Personal Life · Writing

When a Happy Ending is an Act of Defiance

I’ve been struggling to think of what to say this past week. Or really the past month or so, because most of my thoughts amount to “I have lots of feelings, none of them good.”

Living in the US, I have been constantly surrounded by headlines about overturning reproductive healthcare/abortion, attacks on queer relationships, and transphobic laws that seem to want to stamp out our existence. It’s so much all at once that it’s mind-numbing. I’m a nonbinary person with a uterus, and while my reproductive health is somewhat secure due to steps my partner and I have previously taken, this is all a lot. I think for anyone who gives a shit about other people, this past month has been a lot.

I’m tired, my brain feels pulled in a hundred directions, and I feel the negativity creeping through my veins because a very loud minority has decided I shouldn’t exist and many of my friends shouldn’t exist. Or if they do, it’s only on their terms.

And it has made it very hard to write lately. The weight of hatred and uncertainty looms over me constantly, but it reminds me why I started writing in the first place.

Back in 2014, we were still fighting to have same-sex marriage recognized. States were facing lawsuits after banning it even after it was legalized country-wide. Anti-queer sentiment was overt, loud, and just as painful as it is now. I remember staring at my books with their cast of queer characters and wondering if there was still a place in the world for me. Publishers were still pushing queer characters to the sidelines or cutting queer plotlines all together unless they were not on the page. I’ve written before about why I self-published, so I won’t stay on it too long, but the sidelining of queer characters/relationships was why I decided to self-publish. No publisher or company or anyone but me could make my characters straight.

Writing queer characters who eventually got their happily ever after was an act of defiance. In romance, marriage is the usual happily ever after because that’s what cis het M/F couples do. It’s recognizable, it’s legally binding, it’s overt. I wanted that for my characters even if that wasn’t legally possible in the 1890s. The next best thing was a faux wedding (as seen in Dead Magic‘s binding ceremony), but having queer characters find each other, love each other, live closely, and be recognized as a couple by their friends and family was still defiance.

When you write anything involving historical elements and queer characters, reviewers will toss back in your face that “being gay was illegal” back then. Well, so was prostitution, adultery, theft, and murder, yet all those happened as well and no one complains when they read about those things in historical romance.
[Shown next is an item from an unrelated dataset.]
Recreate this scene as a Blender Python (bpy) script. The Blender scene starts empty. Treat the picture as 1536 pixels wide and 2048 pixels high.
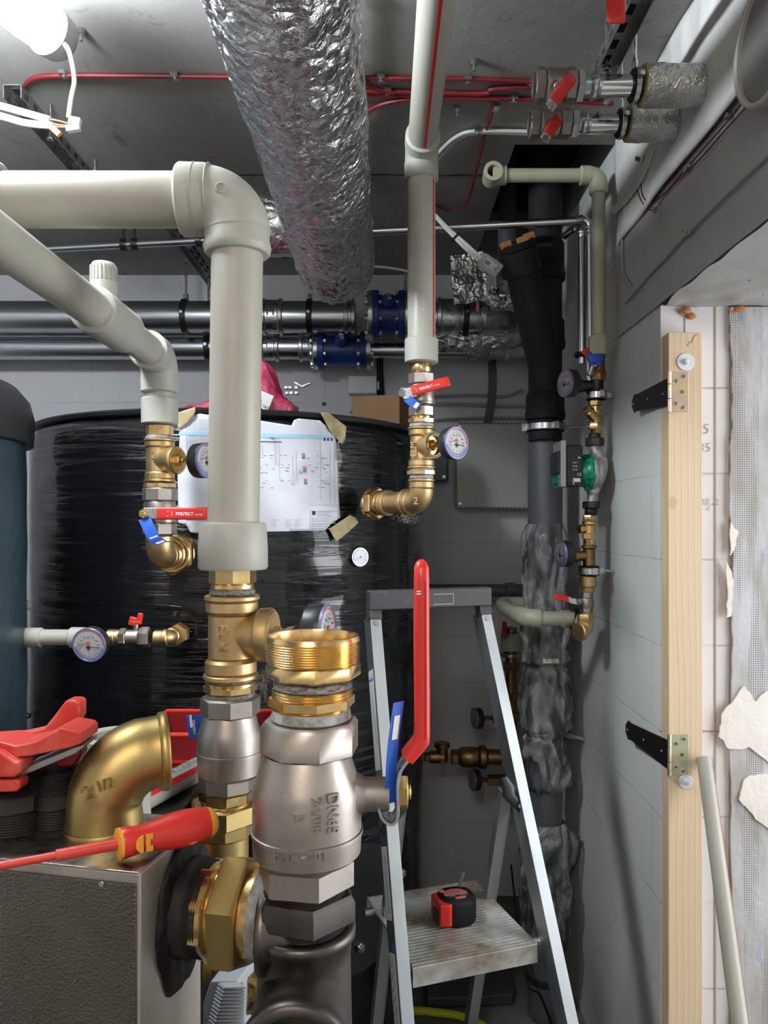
import bpy, bmesh, math, random
from mathutils import Vector as V, Matrix as M, noise
random.seed(7)
PI = math.pi
S = bpy.context.scene; COL = S.collection
F = 1540.0; CZ = 1.6; HX = 768.0; HY = 1045.0        # focal length in px, eye height, image point of the horizon
def W(px, py, d): return V(((px-HX)/F*d, d, CZ-(py-HY)/F*d))
def Wz(px, py, z): return W(px, py, (CZ-z)*F/(py-HY))
def Wx(px, py, x): return W(px, py, x*F/(px-HX))
X3, Y3, Z3 = V((1,0,0)), V((0,1,0)), V((0,0,1))

# ------------------------------------------------------------------ materials
def nd(nt, t, **k):
    n = nt.nodes.new(t)
    for a, b in k.items():
        if a in n.inputs: n.inputs[a].default_value = b
        else: setattr(n, a, b)
    return n
MC = {}
def base(name):
    m = bpy.data.materials.new(name); m.use_nodes = True
    nt = m.node_tree; p = nt.nodes['Principled BSDF']
    return m, nt, p
def coords(nt, st=(1,1,1), rot=(0,0,0), loc=(0,0,0)):
    tc = nd(nt, 'ShaderNodeTexCoord'); mp = nd(nt, 'ShaderNodeMapping')
    mp.inputs['Scale'].default_value = st; mp.inputs['Rotation'].default_value = rot; mp.inputs['Location'].default_value = loc
    nt.links.new(tc.outputs['Object'], mp.inputs[0]); return mp.outputs[0]
def noi(nt, vec, sc, det=4, rough=.55, dist=0):
    n = nd(nt, 'ShaderNodeTexNoise', Scale=sc, Detail=det, Roughness=rough, Distortion=dist)
    nt.links.new(vec, n.inputs['Vector']); return n.outputs['Fac']
def ramp(nt, fac, stops):
    r = nd(nt, 'ShaderNodeValToRGB'); e = r.color_ramp.elements
    while len(e) < len(stops): e.new(.5)
    for i, (p, c) in enumerate(stops):
        e[i].position = p; e[i].color = (*c, 1) if len(c) == 3 else c
    nt.links.new(fac, r.inputs[0]); return r.outputs[0]
def mixc(nt, fac, a, b, mode='MIX'):
    n = nd(nt, 'ShaderNodeMix', data_type='RGBA', blend_type=mode)
    for s, v in ((n.inputs[0], fac), (n.inputs[6], a), (n.inputs[7], b)):
        if hasattr(v, 'links'): nt.links.new(v, s)
        elif isinstance(v, (int, float)): s.default_value = v
        else: s.default_value = (*v, 1)
    return n.outputs[2]
def bump(nt, p, h, st=.3, dist=.01):
    b = nd(nt, 'ShaderNodeBump', Strength=st, Distance=dist)
    nt.links.new(h, b.inputs['Height']); nt.links.new(b.outputs[0], p.inputs['Normal'])
def mat(name, c, r=.5, m=0., c2=None, vs=8, bs=0, bst=.3, bd=.002, coat=0, st=(1,1,1), rv=0, lo=.4, hi=.62, dist=0):
    ma, nt, p = base(name)
    p.inputs['Base Color'].default_value = (*c, 1); p.inputs['Roughness'].default_value = r
    p.inputs['Metallic'].default_value = m; p.inputs['Coat Weight'].default_value = coat
    vec = coords(nt, st) if (c2 or bs or rv) else None
    if c2:
        f = noi(nt, vec, vs, 5, .6, dist); nt.links.new(ramp(nt, f, [(lo, c), (hi, c2)]), p.inputs['Base Color'])
    if rv:
        f = noi(nt, vec, vs*1.7, 4); mr = nd(nt, 'ShaderNodeMapRange'); nt.links.new(f, mr.inputs[0])
        mr.inputs[1].default_value = .3; mr.inputs[2].default_value = .7; mr.inputs[3].default_value = max(.02, r-rv); mr.inputs[4].default_value = r+rv
        nt.links.new(mr.outputs[0], p.inputs['Roughness'])
    if bs: bump(nt, p, noi(nt, vec, bs, 5, .6, dist), bst, bd)
    MC[name] = ma; return ma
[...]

The double standard is eye-roll inducing, but each of those obnoxious reviews spurred me to write more queer characters and eventually more trans characters.

In the back of Kinship and Kindness, I even included a short further reading section about trans people in the 1800s. So many lived normal lives where they worked regular jobs, socialized, and even married. Often, the weren’t even outed as trans until after death, but people don’t want to take into account that people could blend in or that their communities protected them or at least looked the other way if they knew. We all know of famous supposedly straight historical figures who had a “roommate they were really close to” or “a dear friend” they often holidayed with in the South of France that people still refuse to believe were some flavor of queer.

When we write queer characters during times that feel fraught, it is an act of defiance. Writing their lives is a declaration of our existence, our struggles, our love for each other. The stories don’t have to be happy. Their lives don’t have to be (and shouldn’t be) perfect. But writing queer characters into existence as complex, real people is hammering home that we cannot be stamped out. We will not disappear.

I’ve been trying to remind myself of this as I work on my writing. My projects matter even when the world feels like it’s pressing in. There’s always the hope that someone will see themselves in my characters and feel better for a time or lose themselves in whatever drama is playing out. The Reanimator’s Heart has a society of paranormals where people are more likely to be queer than not, and there’s also a lavender marriage where each participant has a partner of their own (one of which is a sapphic trans woman and the other is an autistic gay man). Even if it’s the mid 1890s, everyone manages to live a fulfilling life and eventually find happiness, and that matters.

If you’re writing queer books right now, no matter how bleak it feels, it still matters. Someone out there is clinging to your work in this storm.